Потом у меня будет… М-м-м, я всё чаще и чаще начинаю обращаться к классике. Мы с одним академистом (есть один хороший академист, серб) пытаемся, уже начали делать такой акустический дуэт. Цель – пасторальное донесение классики. По-деревенски доносить какие-то классические произведения, которые в таком составе ну никак не ожидаются. Это мне сейчас очень интересно. Это как бы хобби внутри своей профессии.

С Димой у нас будет концерт в ноябре уже точно один. И в октябре есть. В октябре я буду в Барселоне. Потом будет ещё один благотворительный концерт с Карлом Риттером. Вот какая-то такая деятельность.

– Ну и чудесно.

– Хочется с Димкой играть почаще. Ну, вот в этом году мы уже раз десять играли. То есть, в прошлом году – два, а в этом году – десять. Такая тенденция. Мобильность позволяет. Пока мы ещё легки на подъём. Вот эта история с «Усадьбой. Джаз», с этим конкурсом (дуэт «Оdessa» стал лауреатом Гран-При конкурса в 2010 году – ред.).
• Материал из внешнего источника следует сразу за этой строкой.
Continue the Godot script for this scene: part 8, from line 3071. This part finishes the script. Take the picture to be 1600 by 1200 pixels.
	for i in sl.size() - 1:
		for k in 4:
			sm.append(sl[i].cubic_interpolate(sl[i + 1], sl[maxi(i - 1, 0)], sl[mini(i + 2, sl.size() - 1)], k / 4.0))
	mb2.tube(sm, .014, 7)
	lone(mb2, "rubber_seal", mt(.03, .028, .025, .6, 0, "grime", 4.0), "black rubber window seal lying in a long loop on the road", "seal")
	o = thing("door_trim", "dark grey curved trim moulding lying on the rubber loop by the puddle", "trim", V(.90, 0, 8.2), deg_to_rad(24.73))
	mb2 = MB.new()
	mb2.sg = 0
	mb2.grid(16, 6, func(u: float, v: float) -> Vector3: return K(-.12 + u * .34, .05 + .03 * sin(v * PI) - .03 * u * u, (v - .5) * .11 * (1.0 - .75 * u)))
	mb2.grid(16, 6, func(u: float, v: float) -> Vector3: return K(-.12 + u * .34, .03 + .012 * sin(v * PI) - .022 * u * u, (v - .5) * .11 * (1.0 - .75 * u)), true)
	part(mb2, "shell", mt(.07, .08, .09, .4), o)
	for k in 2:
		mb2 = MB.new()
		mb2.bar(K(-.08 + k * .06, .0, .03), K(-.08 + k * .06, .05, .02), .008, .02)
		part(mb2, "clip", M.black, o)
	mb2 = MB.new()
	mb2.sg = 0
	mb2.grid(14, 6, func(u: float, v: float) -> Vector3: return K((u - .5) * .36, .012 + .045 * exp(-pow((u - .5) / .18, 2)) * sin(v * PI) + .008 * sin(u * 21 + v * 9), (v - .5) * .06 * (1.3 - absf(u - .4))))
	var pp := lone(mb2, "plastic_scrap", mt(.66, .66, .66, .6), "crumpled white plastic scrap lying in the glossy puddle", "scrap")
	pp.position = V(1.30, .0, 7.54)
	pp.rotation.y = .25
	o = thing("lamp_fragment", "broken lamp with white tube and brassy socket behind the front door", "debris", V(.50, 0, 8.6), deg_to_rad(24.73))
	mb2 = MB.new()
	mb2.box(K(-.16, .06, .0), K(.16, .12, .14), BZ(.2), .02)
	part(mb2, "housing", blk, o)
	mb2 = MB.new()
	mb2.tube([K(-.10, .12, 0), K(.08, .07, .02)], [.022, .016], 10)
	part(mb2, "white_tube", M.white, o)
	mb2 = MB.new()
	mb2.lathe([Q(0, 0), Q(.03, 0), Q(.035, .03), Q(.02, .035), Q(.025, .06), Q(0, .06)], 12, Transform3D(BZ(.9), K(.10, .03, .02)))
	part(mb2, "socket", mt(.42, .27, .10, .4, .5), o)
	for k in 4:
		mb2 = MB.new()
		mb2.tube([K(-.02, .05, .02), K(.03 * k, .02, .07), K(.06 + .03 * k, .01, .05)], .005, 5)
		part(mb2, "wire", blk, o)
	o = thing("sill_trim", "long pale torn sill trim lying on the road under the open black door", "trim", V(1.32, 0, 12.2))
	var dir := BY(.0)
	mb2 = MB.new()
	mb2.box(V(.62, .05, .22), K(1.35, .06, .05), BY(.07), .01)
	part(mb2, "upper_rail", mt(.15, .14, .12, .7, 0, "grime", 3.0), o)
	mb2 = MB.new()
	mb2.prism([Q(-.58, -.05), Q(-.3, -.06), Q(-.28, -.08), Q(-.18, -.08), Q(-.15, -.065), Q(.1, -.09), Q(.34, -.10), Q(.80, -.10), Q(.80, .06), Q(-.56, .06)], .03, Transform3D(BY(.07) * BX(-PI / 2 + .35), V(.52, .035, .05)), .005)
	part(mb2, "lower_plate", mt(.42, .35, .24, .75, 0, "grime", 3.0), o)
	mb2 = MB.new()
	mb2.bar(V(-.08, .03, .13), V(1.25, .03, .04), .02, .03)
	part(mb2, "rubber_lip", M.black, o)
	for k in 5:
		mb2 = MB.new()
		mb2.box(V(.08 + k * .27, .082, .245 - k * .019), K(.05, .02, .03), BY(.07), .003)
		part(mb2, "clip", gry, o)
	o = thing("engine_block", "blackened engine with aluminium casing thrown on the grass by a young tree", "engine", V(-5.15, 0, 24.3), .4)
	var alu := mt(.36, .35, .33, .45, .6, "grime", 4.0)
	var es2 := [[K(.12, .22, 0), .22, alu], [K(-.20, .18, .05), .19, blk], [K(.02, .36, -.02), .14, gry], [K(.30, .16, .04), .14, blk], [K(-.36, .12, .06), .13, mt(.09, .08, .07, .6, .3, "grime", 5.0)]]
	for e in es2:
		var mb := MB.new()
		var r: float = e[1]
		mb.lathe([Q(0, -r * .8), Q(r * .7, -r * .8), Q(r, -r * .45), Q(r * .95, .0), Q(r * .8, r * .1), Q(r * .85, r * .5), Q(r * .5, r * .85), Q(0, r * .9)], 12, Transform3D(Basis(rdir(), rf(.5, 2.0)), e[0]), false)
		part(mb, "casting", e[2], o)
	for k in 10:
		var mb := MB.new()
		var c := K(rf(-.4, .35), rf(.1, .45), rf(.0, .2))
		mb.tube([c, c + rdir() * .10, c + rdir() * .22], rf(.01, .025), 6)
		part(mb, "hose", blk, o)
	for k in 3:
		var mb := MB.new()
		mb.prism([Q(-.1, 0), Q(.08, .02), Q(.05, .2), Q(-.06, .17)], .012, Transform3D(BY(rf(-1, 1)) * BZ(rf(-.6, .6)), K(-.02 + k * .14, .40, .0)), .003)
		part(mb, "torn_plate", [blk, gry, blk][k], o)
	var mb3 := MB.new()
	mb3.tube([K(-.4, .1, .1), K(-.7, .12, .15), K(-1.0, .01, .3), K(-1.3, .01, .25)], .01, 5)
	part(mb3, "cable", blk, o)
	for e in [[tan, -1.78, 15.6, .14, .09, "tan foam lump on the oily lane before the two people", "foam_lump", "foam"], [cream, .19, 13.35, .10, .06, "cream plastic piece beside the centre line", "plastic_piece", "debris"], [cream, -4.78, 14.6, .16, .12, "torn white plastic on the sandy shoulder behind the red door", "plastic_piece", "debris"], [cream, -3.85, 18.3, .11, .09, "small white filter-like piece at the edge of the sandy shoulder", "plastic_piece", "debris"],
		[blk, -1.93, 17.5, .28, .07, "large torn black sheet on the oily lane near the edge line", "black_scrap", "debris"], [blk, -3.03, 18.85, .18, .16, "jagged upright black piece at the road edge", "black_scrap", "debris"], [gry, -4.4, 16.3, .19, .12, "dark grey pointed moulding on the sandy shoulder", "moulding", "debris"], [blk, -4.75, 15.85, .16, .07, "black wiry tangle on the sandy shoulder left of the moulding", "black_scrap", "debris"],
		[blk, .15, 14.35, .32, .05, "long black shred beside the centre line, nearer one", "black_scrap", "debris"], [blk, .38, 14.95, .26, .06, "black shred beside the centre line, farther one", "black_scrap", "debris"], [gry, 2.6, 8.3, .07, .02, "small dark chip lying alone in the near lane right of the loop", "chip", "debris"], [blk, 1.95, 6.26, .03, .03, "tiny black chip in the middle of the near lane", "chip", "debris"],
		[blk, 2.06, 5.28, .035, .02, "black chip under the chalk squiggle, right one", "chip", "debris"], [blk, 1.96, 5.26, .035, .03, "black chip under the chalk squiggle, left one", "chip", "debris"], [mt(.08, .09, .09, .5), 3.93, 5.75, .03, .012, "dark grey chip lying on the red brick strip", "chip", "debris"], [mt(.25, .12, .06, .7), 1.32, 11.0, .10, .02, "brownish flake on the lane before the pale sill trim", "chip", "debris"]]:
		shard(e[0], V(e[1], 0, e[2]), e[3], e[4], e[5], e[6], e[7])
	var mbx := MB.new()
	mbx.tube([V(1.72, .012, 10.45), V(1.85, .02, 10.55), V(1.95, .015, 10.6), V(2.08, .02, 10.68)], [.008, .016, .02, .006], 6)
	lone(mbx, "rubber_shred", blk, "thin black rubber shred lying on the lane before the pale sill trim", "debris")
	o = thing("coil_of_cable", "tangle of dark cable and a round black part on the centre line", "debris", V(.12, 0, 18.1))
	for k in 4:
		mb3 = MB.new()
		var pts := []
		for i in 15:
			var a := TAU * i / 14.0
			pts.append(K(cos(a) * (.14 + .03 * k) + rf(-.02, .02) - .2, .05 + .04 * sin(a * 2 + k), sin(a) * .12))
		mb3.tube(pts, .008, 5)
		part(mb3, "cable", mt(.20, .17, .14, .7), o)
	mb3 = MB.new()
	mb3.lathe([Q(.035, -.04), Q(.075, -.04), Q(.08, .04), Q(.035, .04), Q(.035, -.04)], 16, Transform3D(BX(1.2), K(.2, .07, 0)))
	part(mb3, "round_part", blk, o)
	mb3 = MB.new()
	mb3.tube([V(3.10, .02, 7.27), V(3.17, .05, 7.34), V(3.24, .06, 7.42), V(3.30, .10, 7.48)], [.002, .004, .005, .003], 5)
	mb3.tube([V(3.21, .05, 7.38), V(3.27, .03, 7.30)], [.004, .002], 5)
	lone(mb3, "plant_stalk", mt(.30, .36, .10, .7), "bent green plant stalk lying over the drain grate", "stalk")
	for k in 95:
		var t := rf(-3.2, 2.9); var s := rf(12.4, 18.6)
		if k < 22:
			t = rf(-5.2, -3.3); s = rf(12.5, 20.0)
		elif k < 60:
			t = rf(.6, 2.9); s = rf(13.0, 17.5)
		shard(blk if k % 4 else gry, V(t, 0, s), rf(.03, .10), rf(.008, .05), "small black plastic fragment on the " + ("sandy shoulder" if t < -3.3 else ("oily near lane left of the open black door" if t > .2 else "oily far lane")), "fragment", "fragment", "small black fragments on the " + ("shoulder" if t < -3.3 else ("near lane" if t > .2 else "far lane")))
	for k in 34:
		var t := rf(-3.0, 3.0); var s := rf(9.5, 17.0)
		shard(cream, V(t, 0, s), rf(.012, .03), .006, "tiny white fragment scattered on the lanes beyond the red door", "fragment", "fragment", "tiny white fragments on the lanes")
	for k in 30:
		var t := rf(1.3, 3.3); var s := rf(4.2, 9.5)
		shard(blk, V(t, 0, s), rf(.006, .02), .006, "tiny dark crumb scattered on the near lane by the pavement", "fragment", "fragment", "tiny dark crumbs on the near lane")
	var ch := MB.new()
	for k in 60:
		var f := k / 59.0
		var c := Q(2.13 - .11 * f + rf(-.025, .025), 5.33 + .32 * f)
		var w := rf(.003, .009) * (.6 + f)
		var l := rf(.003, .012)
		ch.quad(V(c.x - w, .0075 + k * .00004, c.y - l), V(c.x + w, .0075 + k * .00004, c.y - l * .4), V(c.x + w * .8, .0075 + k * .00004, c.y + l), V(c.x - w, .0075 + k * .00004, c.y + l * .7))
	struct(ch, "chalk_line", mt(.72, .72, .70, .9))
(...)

Он же в последний момент был просто. Когда нам подтвердили уже, что мы в финале, что билеты нам покупают, Дима сказал: «Слушай, Андрюха, я что-то паспорт свой не могу найти». В смысле, свой украинский. И потом начал как-то неожиданно сдаваться, после того, что мы уже вот-вот. Говорит: «Ну, Андрюха, это уже не судьба…» Я говорю: «Руки в ноги! Ноги – в педали! В посольство!» Я уже ради принципа. Т.е., пока мы ещё на эти авантюры ещё идём. Может быть, когда-нибудь этому уже придёт конец. Да и, собственно, скоро нам уже по 35 лет будет просто. А пока по возрасту ещё конкурсы возможны.